Since we’re all very, very familiar with the trope in the 21st Century, after a terrific chase scene, episode three of this adventure becomes almost painfully slow. It would have been incredibly important to have the Doctor talk fruitlessly about parallel universes to baddies who won’t believe him in order to get this information across to audiences in 1970. Compare that to any episode of the current Flash series. Even the first time they started screwing with alternate realities, Jesse L. Martin, playing that program’s audience identification character, understood what was going on within ten seconds and two lines of dialogue.

But then again, our six year-old is still pretty new to all this.
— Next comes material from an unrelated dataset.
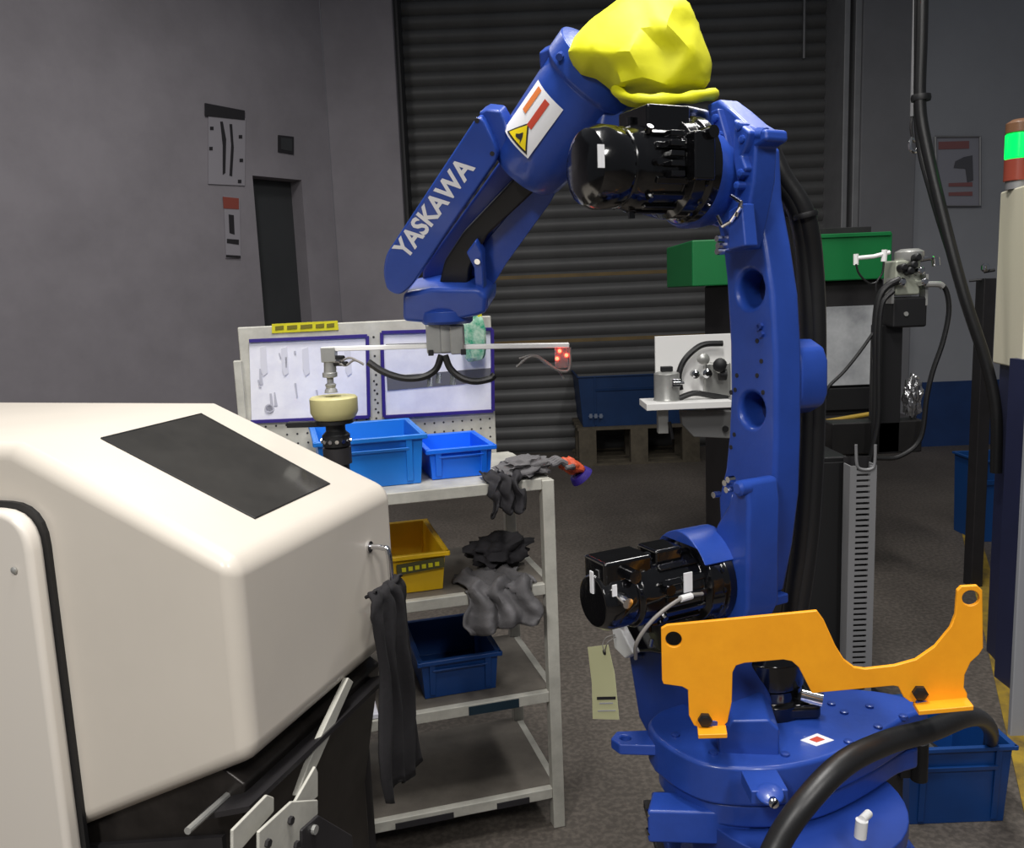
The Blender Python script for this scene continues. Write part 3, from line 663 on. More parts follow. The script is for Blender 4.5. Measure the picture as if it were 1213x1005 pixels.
# shoulder casting in front of the lower arm
PS = A0+n*.085
sh = [(843, 640), (848, 622), (862, 598), (868, 575), (876, 568), (884, 572), (887, 600), (886, 640), (886, 722), (878, 740), (843, 740)]
sho = obj('shoulder_casting', MB().prism(PX(sh, PS, n), -n*.075), BLUE, robot, bevel=.008, seg=3)
q = onp(868, 668, PS, n)
cA = onp(838, 682, PS, n); uA = -e1
arcp = [(t, .098-.008*abs(t-90)/50) for t in range(35, 146, 10)]
obj('shoulder_hood', MB().prism([cA-n*.01+(uA*math.cos(math.radians(t))+Z*math.sin(math.radians(t)))*r_ for t, r_ in arcp]+[cA-n*.02+(uA*math.cos(math.radians(t))+Z*math.sin(math.radians(t)))*.082 for t in range(145, 34, -10)], n*.075), BLUE, sho, bevel=.006, seg=3)
q = onp(880, 578, PS, n); obj('shoulder_pin', MB().lathe([(.014, -.01), (.014, .01), (.009, .014)], q, n, 16), BLUE, sho)
for x, y in [(862, 572), (864, 580), (849, 586), (866, 568)]:
    q = onp(x, y, PS, n); obj('bolt', MB().lathe([(.006, -.006), (.006, .008)], q, n, 8), CHROME, sho, smooth=0)
obj('arm_foot', MB().obox(onp(905, 706, A0-n*.03, n), e1*-.035, n*.03, Z*.01), BLUE, armo, bevel=.004)
# ---- black motors (shoulder and elbow)
def motor(c, r, ln, nm, tip, flange_r, ribs):
    u, v = perp(n)
    m = obj(nm, MB().lathe([(flange_r, 0), (flange_r, .018), (flange_r*.93, .024), (flange_r*.93, .05), (r, .058), (r, ln*.62), (r*.97, ln*.64), (r*.97, ln*.72)]+tip, c, n, 36), GLOSS, robot, bevel=.0025)
    k = ribs
    for i in range(k):
        t = 2*math.pi*i/k; d = u*math.cos(t)+v*math.sin(t); s = n.cross(d)
        obj('rib', MB().obox(c+n*(ln*.36)+d*r, n*(ln*.20), s*.006, d*.006), GLOSS, m, bevel=.002)
        obj('cap_screw', MB().lathe([(.0075, 0), (.0075, .009), (.005, .010)], c+n*.018+d*(flange_r-.011), n, 10), GLOSS, m, smooth=35)
        if i % 2 == 0: obj('clamp_screw', MB().lathe([(.006, 0), (.006, .012)], c+n*(ln*.58)+d*(r+.002), d, 8), GLOSS, m)
    return m
c2 = onp(838, 682, PS+n*.0, n)
l2 = .255
m2 = motor(c2, .062, l2, 'shoulder_motor', [(.052, l2*.74), (.055, l2*.78), (.055, l2*.93), (.045, l2), (0, l2)], .085, 14)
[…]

We gave him a crash course in the concept before we watched part one – Jesse L. Martin caught on quicker – and he thought this was incredibly creepy. It’s not the green hairy men that are bothering him, it’s Nicholas Courtney, Caroline John, and John Levene being cruel and mean. He’s still not used to paying attention when the heroes aren’t onscreen, so the Pooley-Dunn-Newark-Benjamin dynamic is just random talk, but he needed all his attention to really understand what a grim situation the Doctor is in.

Incidentally, it’s often suggested that actors enjoy the opportunity that parallel universe stories present to stretch a little bit and do something different. Courtney plays a really good bureaucratic bully, and, I’m noting this here in advance for Marie to consider and watch, when he starts to crumble across the next three episodes, as all bullies do under pressure, he really shines. Doctor Who fans smile about the comfort of the eye patch and scar because it became a much-loved anecdote in interviews and convention stories, but there really is a terrific performance under that patch.